(Stored records)
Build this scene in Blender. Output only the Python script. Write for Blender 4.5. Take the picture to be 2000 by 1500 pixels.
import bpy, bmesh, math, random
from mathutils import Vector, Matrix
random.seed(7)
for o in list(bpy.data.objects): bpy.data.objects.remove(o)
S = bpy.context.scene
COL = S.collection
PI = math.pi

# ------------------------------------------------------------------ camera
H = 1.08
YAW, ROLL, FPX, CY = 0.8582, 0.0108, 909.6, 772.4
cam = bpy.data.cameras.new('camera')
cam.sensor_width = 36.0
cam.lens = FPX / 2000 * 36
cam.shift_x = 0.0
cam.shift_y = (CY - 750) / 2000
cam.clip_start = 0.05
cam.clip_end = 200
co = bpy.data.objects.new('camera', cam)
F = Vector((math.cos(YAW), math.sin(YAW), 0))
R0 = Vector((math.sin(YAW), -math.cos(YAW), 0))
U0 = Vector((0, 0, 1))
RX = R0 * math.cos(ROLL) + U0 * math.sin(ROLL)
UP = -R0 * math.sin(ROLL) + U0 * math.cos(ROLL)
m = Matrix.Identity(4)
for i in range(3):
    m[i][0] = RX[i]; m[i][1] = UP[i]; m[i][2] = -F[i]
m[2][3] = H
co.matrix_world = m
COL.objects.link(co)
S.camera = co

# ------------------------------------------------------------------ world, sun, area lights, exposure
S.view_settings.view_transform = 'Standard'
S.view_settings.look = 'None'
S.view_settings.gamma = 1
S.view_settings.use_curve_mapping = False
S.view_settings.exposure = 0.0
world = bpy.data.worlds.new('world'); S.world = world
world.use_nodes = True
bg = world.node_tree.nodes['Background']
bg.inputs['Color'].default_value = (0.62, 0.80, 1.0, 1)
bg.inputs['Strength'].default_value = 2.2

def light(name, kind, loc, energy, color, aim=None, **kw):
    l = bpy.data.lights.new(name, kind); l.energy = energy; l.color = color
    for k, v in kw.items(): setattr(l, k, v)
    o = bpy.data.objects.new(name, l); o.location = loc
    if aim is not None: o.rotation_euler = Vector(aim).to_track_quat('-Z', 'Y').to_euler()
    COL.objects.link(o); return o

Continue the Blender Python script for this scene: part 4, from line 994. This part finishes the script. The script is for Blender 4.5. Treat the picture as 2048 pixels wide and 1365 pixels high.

Request:
Each line from the top of the material above through the line with "S.camera = co" must be echoed exactly, and no other line.

Finished task:
Build this scene in Blender. Output only the Python script. Write for Blender 4.5. Take the picture to be 2000 by 1500 pixels.
import bpy, bmesh, math, random
from mathutils import Vector, Matrix
random.seed(7)
for o in list(bpy.data.objects): bpy.data.objects.remove(o)
S = bpy.context.scene
COL = S.collection
PI = math.pi

# ------------------------------------------------------------------ camera
H = 1.08
YAW, ROLL, FPX, CY = 0.8582, 0.0108, 909.6, 772.4
cam = bpy.data.cameras.new('camera')
cam.sensor_width = 36.0
cam.lens = FPX / 2000 * 36
cam.shift_x = 0.0
cam.shift_y = (CY - 750) / 2000
cam.clip_start = 0.05
cam.clip_end = 200
co = bpy.data.objects.new('camera', cam)
F = Vector((math.cos(YAW), math.sin(YAW), 0))
R0 = Vector((math.sin(YAW), -math.cos(YAW), 0))
U0 = Vector((0, 0, 1))
RX = R0 * math.cos(ROLL) + U0 * math.sin(ROLL)
UP = -R0 * math.sin(ROLL) + U0 * math.cos(ROLL)
m = Matrix.Identity(4)
for i in range(3):
    m[i][0] = RX[i]; m[i][1] = UP[i]; m[i][2] = -F[i]
m[2][3] = H
co.matrix_world = m
COL.objects.link(co)
S.camera = co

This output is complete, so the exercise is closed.